» TASK BRIEF: Reproduce each line that includes the word "plain".

» DATA EXCERPT:
********

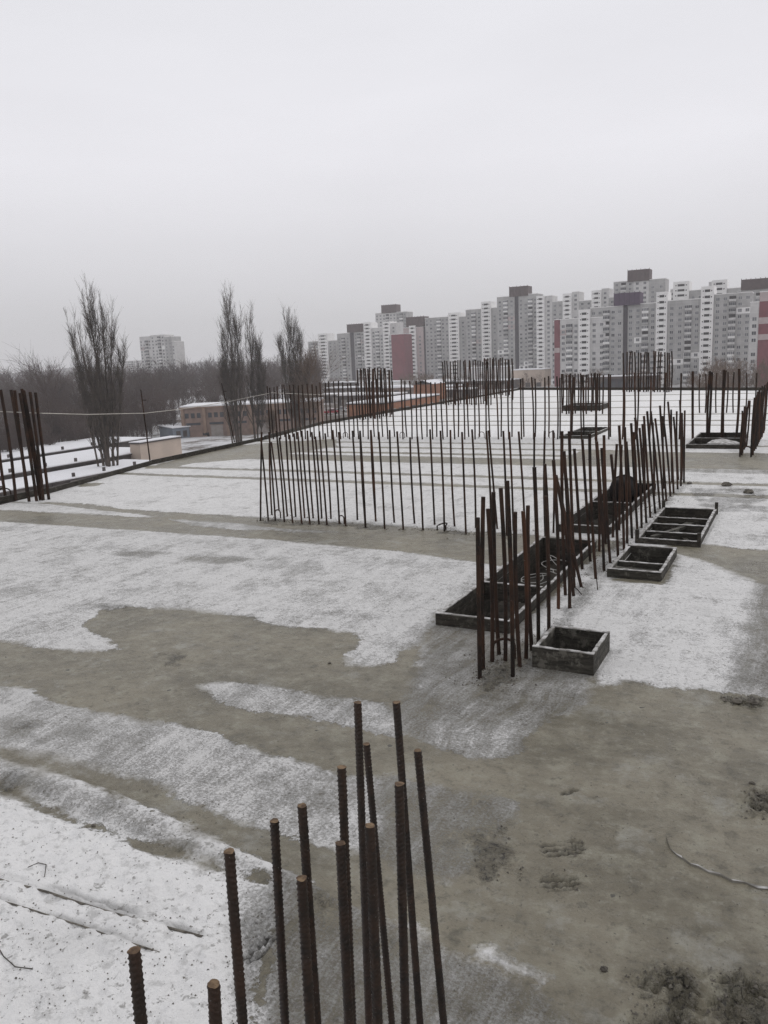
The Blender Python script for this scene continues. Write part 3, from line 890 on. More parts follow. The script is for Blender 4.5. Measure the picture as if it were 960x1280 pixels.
spots = []
while len(spots) < 620:
    px = random.uniform(-60, 400)
    d = 215 + 560 * random.random() ** 1.5
    if px > 215 and d < 265:
        continue
    g = ground_at(px, d)
    hgt = random.uniform(10, 17) * (0.75 if d < 260 else 1.0) + (6 if d > 400 else 0) * random.random()
    spots.append((g[0], g[1], hgt))
for _ in range(70):                                            # scrub along the near rim of the wood
    px = random.uniform(-40, 235); g = ground_at(px, random.uniform(196, 215) + max(0, px - 100) * .2)
    spots.append((g[0], g[1], random.uniform(3.5, 7)))
for _ in range(190):
    px = random.uniform(-60, 215)
    g = ground_at(px, np.interp(px, [-60, 0, 100, 200], [146, 160, 184, 218]) + 45 * random.random() ** 1.3)
    spots.append((g[0], g[1], random.uniform(4, 10)))
wood('bare_woodland', spots, M['bark'], 'brown leafless wood filling the valley beyond the garages on the left', 'woodland')
spots = []
for _ in range(130):
    px = random.uniform(395, 1000)
    d = np.interp(px, [395, 640, 960], [560, 430, 285]) + random.uniform(-40, 25)
    g = ground_at(px, d); spots.append((g[0], g[1], random.uniform(3.5, 8.5)))
for _ in range(26):
    px = random.uniform(500, 620); g = ground_at(px, random.uniform(420, 470)); spots.append((g[0], g[1], random.uniform(7, 10)))
for _ in range(30):
    px = random.uniform(868, 1010); g = ground_at(px, random.uniform(235, 290)); spots.append((g[0], g[1], random.uniform(8, 13)))
wood('street_trees', spots, M['bark_red'], 'thin leafless street trees and scrub in front of the apartment blocks', 'trees')


# ------------------------------------------------------------------ apartment blocks
def facade_mat(name, c1, c2, joint):
    k = Mat(name)
    a = k.noise(0.25, 4, 0.6)
    col = k.mix(k.remap(a, 0.35, 0.65), c1, c2)
    br = k.n('TexBrick')
    br.offset = 0.0
    mp = k.n('Mapping'); k.put(mp.inputs[0], k.geo.outputs['Position'])
    mp.inputs['Rotation'].default_value = (math.radians(90), 0, 0)
    k.put(br.inputs['Vector'], mp.outputs[0])
    for nm, v in (('Scale', 1.0), ('Mortar Size', 0.09), ('Brick Width', 3.2), ('Row Height', 2.8), ('Mortar Smooth', 0.2)):
        br.inputs[nm].default_value = v
    col = k.mix(k.math('MULTIPLY', br.outputs['Fac'], 0.6), col, joint)
    return k.done(col, 0.85, None, 0.15)


M['panel'] = facade_mat('grey_tiled_panels', (0.42, 0.414, 0.407), (0.335, 0.33, 0.325), (0.50, 0.49, 0.48))
M['panel2'] = facade_mat('light_grey_panels', (0.58, 0.57, 0.56), (0.49, 0.48, 0.475), (0.64, 0.63, 0.62))
M['white_panel'] = plain('white_loggia_concrete', (0.82, 0.81, 0.795), (0.73, 0.72, 0.71), 0.4, 0.85, 0)
M['balcony'] = plain('pale_balcony_panels', (0.60, 0.59, 0.58), (0.47, 0.46, 0.455), 0.6, 0.85, 0)
M['maroon'] = plain('maroon_tiles', (0.20, 0.060, 0.072), (0.165, 0.052, 0.062), 0.4, 0.8, 0)
M['brown_cap'] = plain('brown_roof_cladding', (0.095, 0.066, 0.064), (0.075, 0.052, 0.052), 0.6, 0.8, 0)
M['purple_cap'] = plain('dark_violet_cladding', (0.075, 0.045, 0.085), (0.055, 0.034, 0.064), 0.6, 0.8, 0)
M['slot'] = plain('dark_violet_strip', (0.055, 0.045, 0.055), (0.04, 0.034, 0.042), 0.6, 0.8, 0)
M['glass'] = plain('window_glass', (0.035, 0.038, 0.045), (0.06, 0.065, 0.075), 0.35, 0.25, 0, 0.5)
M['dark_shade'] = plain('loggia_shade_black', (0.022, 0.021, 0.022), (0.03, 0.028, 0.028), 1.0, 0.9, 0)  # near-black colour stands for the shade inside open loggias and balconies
M['frame'] = plain('white_window_frame', (0.62, 0.62, 0.62), (0.45, 0.44, 0.43), 0.3, 0.7, 0)
M['roof_snow'] = M['snow']
M['pink_panel'] = plain('pinkish_panel', (0.47, 0.39, 0.385), (0.40, 0.335, 0.33), 0.5, 0.85, 0)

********

» ANSWER:
M['white_panel'] = plain('white_loggia_concrete', (0.82, 0.81, 0.795), (0.73, 0.72, 0.71), 0.4, 0.85, 0)
M['balcony'] = plain('pale_balcony_panels', (0.60, 0.59, 0.58), (0.47, 0.46, 0.455), 0.6, 0.85, 0)
M['maroon'] = plain('maroon_tiles', (0.20, 0.060, 0.072), (0.165, 0.052, 0.062), 0.4, 0.8, 0)
M['brown_cap'] = plain('brown_roof_cladding', (0.095, 0.066, 0.064), (0.075, 0.052, 0.052), 0.6, 0.8, 0)
M['purple_cap'] = plain('dark_violet_cladding', (0.075, 0.045, 0.085), (0.055, 0.034, 0.064), 0.6, 0.8, 0)
M['slot'] = plain('dark_violet_strip', (0.055, 0.045, 0.055), (0.04, 0.034, 0.042), 0.6, 0.8, 0)
M['glass'] = plain('window_glass', (0.035, 0.038, 0.045), (0.06, 0.065, 0.075), 0.35, 0.25, 0, 0.5)
M['dark_shade'] = plain('loggia_shade_black', (0.022, 0.021, 0.022), (0.03, 0.028, 0.028), 1.0, 0.9, 0)  # near-black colour stands for the shade inside open loggias and balconies
M['frame'] = plain('white_window_frame', (0.62, 0.62, 0.62), (0.45, 0.44, 0.43), 0.3, 0.7, 0)
M['pink_panel'] = plain('pinkish_panel', (0.47, 0.39, 0.385), (0.40, 0.335, 0.33), 0.5, 0.85, 0)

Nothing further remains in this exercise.